In January 2014, the youth unemployment rate in the country was 13.9 per cent, according to Statistics Canada. In 2013, young people in the Atlantic provinces and Ontario had the highest unemployment rates, according to a report released by the Canadian Centre for Policy Alternatives.

​Verge originally intended to become a teacher, but changed her mind after one year at Memorial University. She spent the next two years at Nova Scotia Community College completing a photography program, hoping to become a photojournalist.

She floated between retail jobs and spent summers living with her parents while working at a museum. She worked on freelance photography projects in her spare time.

"I was doing an array of things, and quite often going on EI [employment insurance] when I couldn't find any more retail work," she recalls.

During those hodgepodge employment years, the most she and her husband -- whom she married in 2009 in a no-frills, self-catered affair -- made was $34,000 annually before taxes.

Five years after graduation, Verge landed her first full-time job in her chosen field, as a reporter for a local newspaper in Liverpool, N.S., where she lives. She now makes less than $28,000 before taxes.

But years earlier, Verge defaulted on some of her loans.

Like many students, Verge's loans are split between federal and provincial. Her monthly payments for her federal loan, under the Canada Student Loans Program (CSLP), totalled about $200; while her provincial loan payments were much smaller.

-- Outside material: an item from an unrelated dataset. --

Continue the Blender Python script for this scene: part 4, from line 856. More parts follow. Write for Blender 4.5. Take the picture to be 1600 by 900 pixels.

"How could somebody who has seasonal employment and is taking out EI possibly pay them that much," she says, adding her husband was a student still paying tuition at the time.

When she didn't make payments for more than 270 days, her federal loan went into default.

Over the past few years, about 14 per cent of people with federal student loans have defaulted within three years of leaving school, according to the CIBC Centre for Human Capital and Productivity at Western University.

In 2010-11, 165,000 borrowers entered the CSLP's repayment assistance program. Graduates have to apply and qualify for repayment assistance, which lowers their monthly payment to no more than 20 per cent of their family income, every six months. Former students whose loans have defaulted are not eligible.

Since Verge defaulted on her loans, the Canada Revenue Agency collects $125 each month from her and takes her GST and income tax returns — should she qualify for any. She pays an additional $40 monthly for her provincial loans.

Verge's husband is currently pursuing a masters in history at Saint Mary's University in Halifax and hopes to continue into a PhD program. When he graduates, the young couple will have his student debt repayment to contend with as well. So far, it totals $30,000 (his current year's tuition has been covered by a scholarship).

Between 2012-13, more than 400,000 students borrowed money to help pay for more schooling, claims the Canadian Federation of Students. With so many acquiring post-graduate debt, young couples, like Verge and her husband, often have to repay two sets of loans.

Verge considers herself lucky, because she and her husband moved into his mother's house in 2010 when she downsized to an apartment for health reasons. The couple helped pay her monthly rent until she passed away in 2011.

Verge says they wouldn't have been able to save for a down payment to buy property themselves.

Still, the house is more than 100 years old and needs significant work, including electrical and insulation. Renovations are going slowly because Verge and her husband don't have the disposable income to reinvest in the house.

Their housing and financial situation could delay their decision on when to have kids, Verge says — though she admits kids aren't necessarily on their radar right now.

"Where do you even put a baby when you don't even have insulation in your walls?"

If she could go back to her senior year of high school, Verge would make different choices, namely being more certain of what she wanted to study before spending $8,000 on a year's worth of university tuition, books and living costs.

"Any debt is a hindrance," says Verge, explaining it's harder to be a productive member of society while repaying tens of thousands of student loan dollars.

"I don't spend a lot of money. I don't even have a television or cable. I haven't taken a real vacation since my honeymoon. I don't have a savings account."